Wednesday, September 01, 2010

Automating Resource Cache Busting in PHP

You quickly learn that if you have a CSS, JavaScript or other static resource, you need some way to occasionally bust the cache. That is, hard coding a URL such as:

 http://mysite.com/css/style.css

is a bad idea. Some browsers (Safari on Mac seems to always bite me) are especially resistant to picking up a file from anywhere but the cache.

One common solution is to use URLs like:

 http://mysite.com/css/style.css?xcache=12

You can change xcache whenever you'd like to force the browser to pickup a new version of style.css. In the past, I've used the following trivial PHP code to implement this.

function xcache() { return 12; }
...
<link... href='http://mysite.com/css/style.css?xcache=<?=xcache();?>' .../>

Ugly, but workable.

Things is, I often forget to increase the value of xcache to bust the cache. That, and changing the value of xcache requires a svn commit, as the file has changed.

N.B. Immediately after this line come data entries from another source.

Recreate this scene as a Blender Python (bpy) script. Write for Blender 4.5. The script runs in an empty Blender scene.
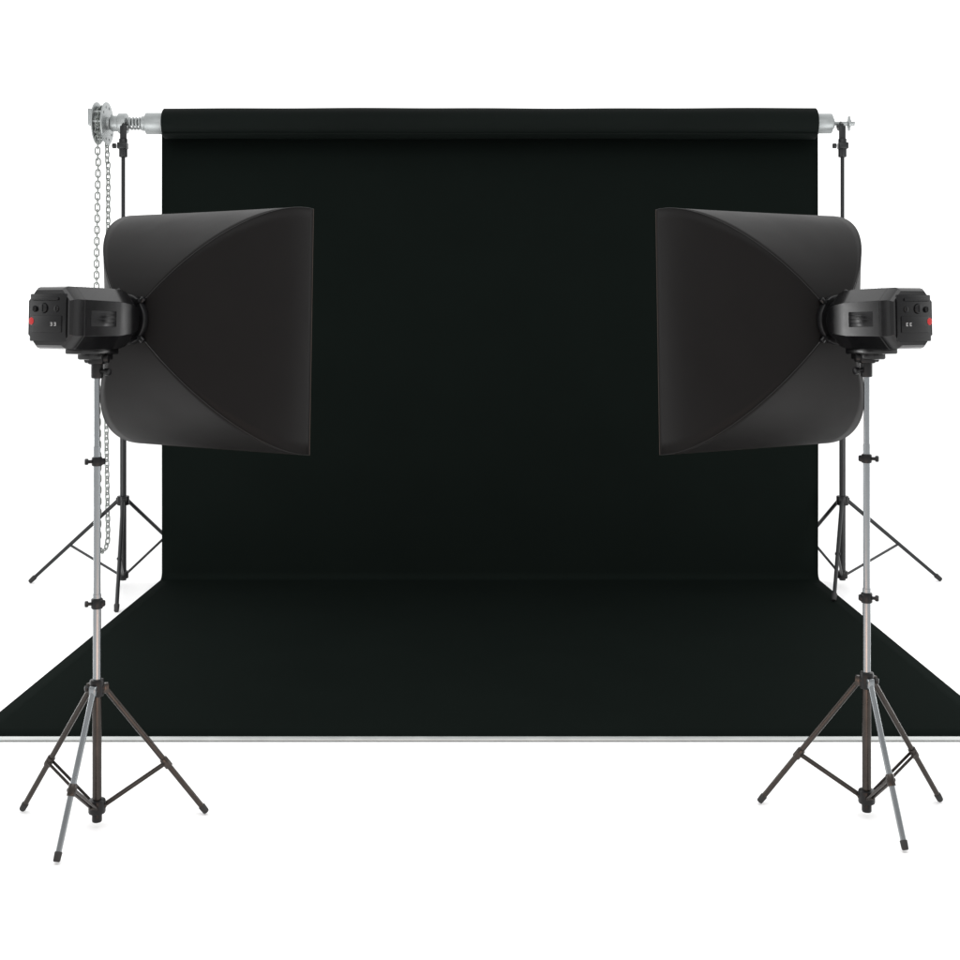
import bpy, bmesh, math
from mathutils import Vector, Matrix
S=bpy.context.scene
S.view_settings.view_transform='Standard'; S.view_settings.look='None'; S.view_settings.exposure=0
COL=S.collection
R=math.radians

# ---------------------------------------------------------------- materials
def mat(name,col,rough=.5,metal=0,spec=.5,noise=0,nscale=30,bump=0,bscale=200,stretch=None):
    m=bpy.data.materials.new(name); m.use_nodes=True
    nt=m.node_tree; b=nt.nodes['Principled BSDF']
    b.inputs['Base Color'].default_value=(*col,1); b.inputs['Roughness'].default_value=rough
    b.inputs['Metallic'].default_value=metal; b.inputs['Specular IOR Level'].default_value=spec
    tc=nt.nodes.new('ShaderNodeTexCoord'); mp=nt.nodes.new('ShaderNodeMapping')
    nt.links.new(tc.outputs['Object'],mp.inputs[0])
    if stretch: mp.inputs['Scale'].default_value=stretch
    if noise:
        n=nt.nodes.new('ShaderNodeTexNoise'); n.inputs['Scale'].default_value=nscale; n.inputs['Detail'].default_value=5
        nt.links.new(mp.outputs[0],n.inputs['Vector'])
        r=nt.nodes.new('ShaderNodeMapRange'); r.inputs['To Min'].default_value=1-noise; r.inputs['To Max'].default_value=1+noise
        r.inputs['From Min'].default_value=.25; r.inputs['From Max'].default_value=.75
        nt.links.new(n.outputs['Fac'],r.inputs['Value'])
        v=nt.nodes.new('ShaderNodeVectorMath'); v.operation='SCALE'; v.inputs[0].default_value=col
        nt.links.new(r.outputs[0],v.inputs['Scale']); nt.links.new(v.outputs[0],b.inputs['Base Color'])
        r2=nt.nodes.new('ShaderNodeMath'); r2.operation='MULTIPLY'; r2.inputs[1].default_value=rough
        nt.links.new(r.outputs[0],r2.inputs[0]); nt.links.new(r2.outputs[0],b.inputs['Roughness'])
    if bump:
        n=nt.nodes.new('ShaderNodeTexNoise'); n.inputs['Scale'].default_value=bscale; n.inputs['Detail'].default_value=3
        nt.links.new(mp.outputs[0],n.inputs['Vector'])
        u=nt.nodes.new('ShaderNodeBump'); u.inputs['Strength'].default_value=bump; u.inputs['Distance'].default_value=.002
        nt.links.new(n.outputs['Fac'],u.inputs['Height']); nt.links.new(u.outputs[0],b.inputs['Normal'])
    return m
M_floor=mat('white_floor',(.95,.95,.95),.6,noise=.01,nscale=2)
M_paper=mat('black_backdrop',(.0052,.0073,.0064),.9,spec=.006,noise=.05,nscale=3)
M_roll=mat('black_backdrop_roll',(.0054,.0074,.0066),.6,spec=.04,noise=.15,nscale=6,bump=.2,bscale=14,stretch=(.3,1,1))
M_soft=mat('softbox_fabric',(.0064,.0059,.0058),.50,spec=.085,noise=.06,nscale=8,bump=.06,bscale=700)
M_seam=mat('softbox_piping',(.008,.008,.008),.4,spec=.25)
M_rim=mat('softbox_rim_piping',(.035,.024,.019),.45,spec=.3,noise=.1)
M_diff=mat('diffuser_fabric',(.8,.8,.8),.8)
M_plast=mat('black_plastic',(.0032,.0032,.0036),.20,spec=.38,noise=.1,nscale=40)
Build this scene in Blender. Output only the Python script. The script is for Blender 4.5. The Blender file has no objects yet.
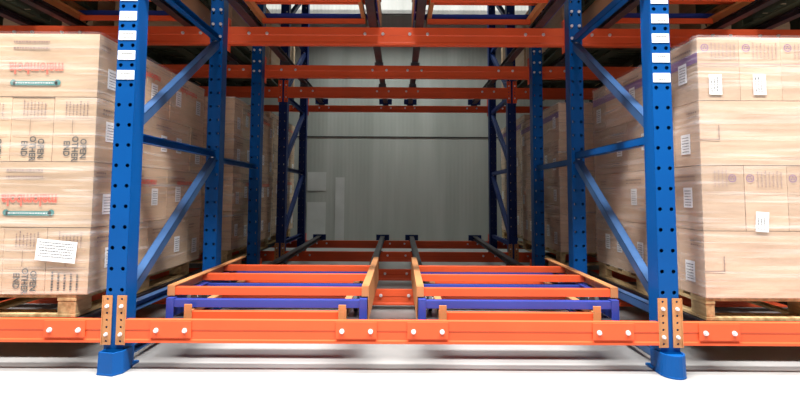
import bpy, bmesh, math, random
from mathutils import Vector, Matrix, noise
random.seed(7)
S = bpy.context.scene
COL = S.collection
D = bpy.data

# ------------------------------------------------------------------ materials
def newmat(name):
    m = D.materials.new(name); m.use_nodes = True
    nt = m.node_tree; b = nt.nodes['Principled BSDF']
    return m, nt, b

def N(nt, kind, **kw):
    n = nt.nodes.new(kind)
    for k, v in kw.items(): setattr(n, k, v)
    return n

def coords(nt, scale=(1, 1, 1), world=False):
    mp = N(nt, 'ShaderNodeMapping'); mp.inputs['Scale'].default_value = scale
    if world:
        g = N(nt, 'ShaderNodeNewGeometry'); nt.links.new(g.outputs['Position'], mp.inputs['Vector'])
    else:
        t = N(nt, 'ShaderNodeTexCoord'); nt.links.new(t.outputs['Object'], mp.inputs['Vector'])
    return mp.outputs['Vector']

def noisecol(nt, b, vec, c1, c2, scale, detail=4, lo=.35, hi=.65):
    n = N(nt, 'ShaderNodeTexNoise'); n.inputs['Scale'].default_value = scale; n.inputs['Detail'].default_value = detail
    nt.links.new(vec, n.inputs['Vector'])
    r = N(nt, 'ShaderNodeValToRGB')
    r.color_ramp.elements[0].position = lo; r.color_ramp.elements[0].color = (*c1, 1)
    r.color_ramp.elements[1].position = hi; r.color_ramp.elements[1].color = (*c2, 1)
    nt.links.new(n.outputs['Fac'], r.inputs['Fac'])
    if b: nt.links.new(r.outputs['Color'], b.inputs['Base Color'])
    return n, r

def bump(nt, b, src, strength, dist=.01):
    bp = N(nt, 'ShaderNodeBump'); bp.inputs['Strength'].default_value = strength; bp.inputs['Distance'].default_value = dist
    nt.links.new(src, bp.inputs['Height']); nt.links.new(bp.outputs['Normal'], b.inputs['Normal'])

def paint(name, c, rough=.35, metal=0.0, var=.15, sc=3.0, spec=.5):
    m, nt, b = newmat(name)
    c2 = tuple(x * (1 - var) for x in c)
    n, r = noisecol(nt, b, coords(nt, (1, 1, 1), True), c2, c, sc)
    b.inputs['Roughness'].default_value = rough; b.inputs['Metallic'].default_value = metal
    b.inputs['Specular IOR Level'].default_value = spec
    return m

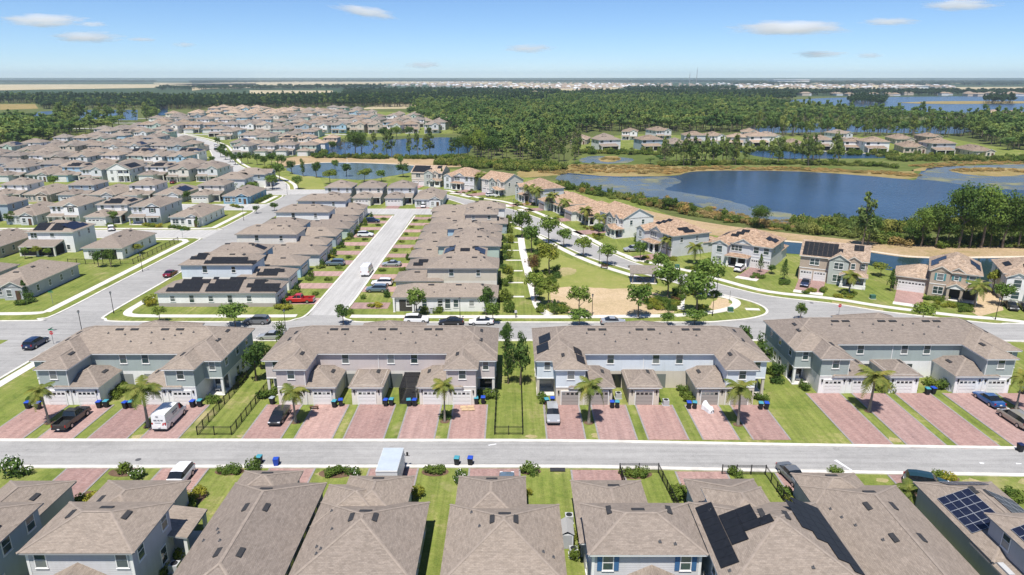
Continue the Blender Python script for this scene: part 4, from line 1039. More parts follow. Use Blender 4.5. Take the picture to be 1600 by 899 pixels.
# F9
h = near_house('grey house with framed solar panels on two roofs at the bottom corner', trim='trim_grey')
h.rect(44.9, 56, 40, 54.8, 0, 5.9, 'w_grey'); a = h.hip(44.9, 56, 40, 54.8, 5.8, 0.45)
h.rect(43.8, 51.4, 54.8, 64.0, 0, 3.3, 'w_grey'); b = h.hip(43.8, 51.4, 52, 64.0, 3.2, 0.42)
h.rect(43.75, 46, 50, 54.78, 0, 3.2, 'w_grey'); h.shed(43.4, 46.4, 49.6, 54.78, 2.9, 3.9, 'W')
h.solar(b, 'W', 55.3, 0.5, ['#####', '#####'], 1.1, 1.6, 'solar_blue', True)
h.solar(b, 'E', 55.0, 0.4, ['#####', '#####'], 1.1, 1.6, 'solar_blue', True)
h.solar(b, 'N', 45.9, 0.4, ['####'], 1.05, 1.6, 'solar_blue', True)
h.solar(a, 'W', 43.4, 0.5, ['########', '########'], 1.1, 1.6, 'solar_blue', True)
h.vents(b, [('W', 60.5, 4.0), ('E', 60.0, 4.0)])
for y, z in ((46.5, 4.0), (48.3, 4.0), (52.5, 4.0)): h.window('W', 44.9, y, z, 0.9, 1.5)
h.garage_door('N', 47.6, 64.0, 4.9)
recentre(h, 48.5, 53)
for x0, x1, y0 in ((-53.4, -48.6, 64.3), (-42.0, -36.6, 64.4), (-29.0, -23.8, 66.3), (-17.0, -11.4, 65.3), (-5.0, 0.8, 65.2), (7.2, 13.2, 64.4), (19.6, 25.4, 64.7), (31.4, 37.2, 65.8), (44.6, 51.0, 64.1)):
    driveway(x0, x1, y0, 72.1 if x0 < 5 else 72.1 - 0.028 * (x0 - 5) - 0.25, 'pavers')

# ================================================================== the two rows of narrow houses on the middle street
def row_house(name_label, x0, x1, y0, dep, two, gx, side, wall, gwall, group, base=None, roofmat='shingle', solar=None, narrow=None):
    """long axis along x; side 'E'/'W' = where the garage end and the drive are; gx = where the tall part stops"""
    h = House('house', (0, 0, 0), 0, 1, 'trim_grey', roofmat)
    yb = y0 + (dep if two else dep - 1.3)
    if two:
        tx0, tx1 = (x0, gx) if side == 'E' else (gx, x1)
        h.rect(tx0, tx1, y0 + 0.6, yb, 0, 5.85, wall, base=(2.9, gwall)); A = h.hip(tx0, tx1, y0 + 0.6, yb, 5.75, 0.42)
        g0, g1 = (gx, x1) if side == 'E' else (x0, gx)
        gb = y0 + 6.5
        h.rect(g0, g1, y0, gb, 0, 3.15, gwall)
        G = h.hip(g0 - 3 if side == 'E' else g0, g1 + 3 if side == 'W' else g1, y0, gb, 3.1, 0.42)
        for i, x in enumerate((tx0 + 5.2, tx1 - 4.0)): h.window('S', x, y0 + 0.6, 4.0, 0.8 if i else 0.95, 1.3 if i else 1.5)
        h.vents(G, [('N', (g0 + g1) / 2, 2.8), ('S', (g0 + g1) / 2 + 1, 3.1)])
    elif narrow:
        h.rect(x0, x1, y0, yb, 0, 3.2, gwall); G = h.hip(x0, x1, y0, yb, 3.1, 0.42)
        h.rect(narrow[0], narrow[1], y0 + 0.7, yb + 0.9, 3.2, 5.85, wall); A = h.hip(narrow[0], narrow[1], y0 + 0.7, yb + 0.9, 5.75, 0.42)
        for x in (narrow[0] + 2.4, narrow[1] - 2.4): h.window('S', x, y0 + 0.7, 4.3, 0.9, 1.1)
        h.window('E', narrow[1], y0 + 4, 4.2, 0.9, 1.2); h.window('W', narrow[0], y0 + 4, 4.2, 0.9, 1.2)
        h.vents(G, [('S', (x0 + narrow[0]) / 2, 2.8), ('S', (x1 + narrow[1]) / 2, 2.8)])
    else:
        h.rect(x0, x1, y0, yb, 0, 3.2, wall, base=base); A = h.hip(x0, x1, y0, yb, 3.1, 0.42)
        G = A
        for k in range(5): h.window('S', x0 + 3.0 + k * (x1 - x0 - 6) / 4.6, y0, 0.95 if k % 2 else 1.2, 0.9, 1.5 if k % 2 else 1.1)
    xm = (A['x0'] + A['x1']) / 2
    h.vents(A, [('S', xm - 3, 3.9), ('S', xm + 2.6, 3.9), ('E', (y0 + yb) / 2, 3.5)])
    h.pipes(A, [('S', xm + 1, 2.2), ('S', xm - 2.2, 1.6), ('S', xm + 4, 2.8)])
    gx_ = x1 if side == 'E' else x0
    h.garage_door(side, gx_, y0 + 3.4, 4.6)
    if two:
        h.window('E' if side == 'W' else 'W', (x1 if side == 'W' else x0), y0 + 3, 3.9, 1.0, 1.4)
        h.window('E' if side == 'W' else 'W', (x1 if side == 'W' else x0), y0 + 6, 3.9, 1.0, 1.4)
    if solar: solar(h, A, G)
    h.label(name_label, 'house', group)
    recentre(h, (x0 + x1) / 2, (y0 + yb) / 2)
    return h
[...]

Today, though, it hit me that there may be a more efficient way to handle this. All xcache needs to be is a stable, but increasing, number? Why not wire it into the file modification time of a frequently changing file?

Turns out, this is trivial to do. I can say:

 function xcache() {
   return filemtime(__FILE__);
 }

Now, to bust the cache, I merely touch the file that contains the definition of xcache(). This process is faster than an edit, and doesn't require a svn commit.

Naturally, this can be tweaked to wire the xcache into any file. Say:

function xcache() {
  return filemtime(dirname(__FILE__) . "/../css/style.css");
}

In the above case, anytime I publish a new style.css file, the cache will be busted.

While I haven't done it yet, I believe you could potentially wire this into watching a variety of files. All one would need to do is something along the lines of:

function xcache() {
  return max(filemtime(__FILE__), filemtime(dirname(__FILE__) . "/index.php"), ...);
}

Only time will tell if this strategy is really more valuable than a hard coded number. But most importantly, it was a good reminder that anytime you're doing something by hand, there's probably a way to automate it. Got to love software that programs itself.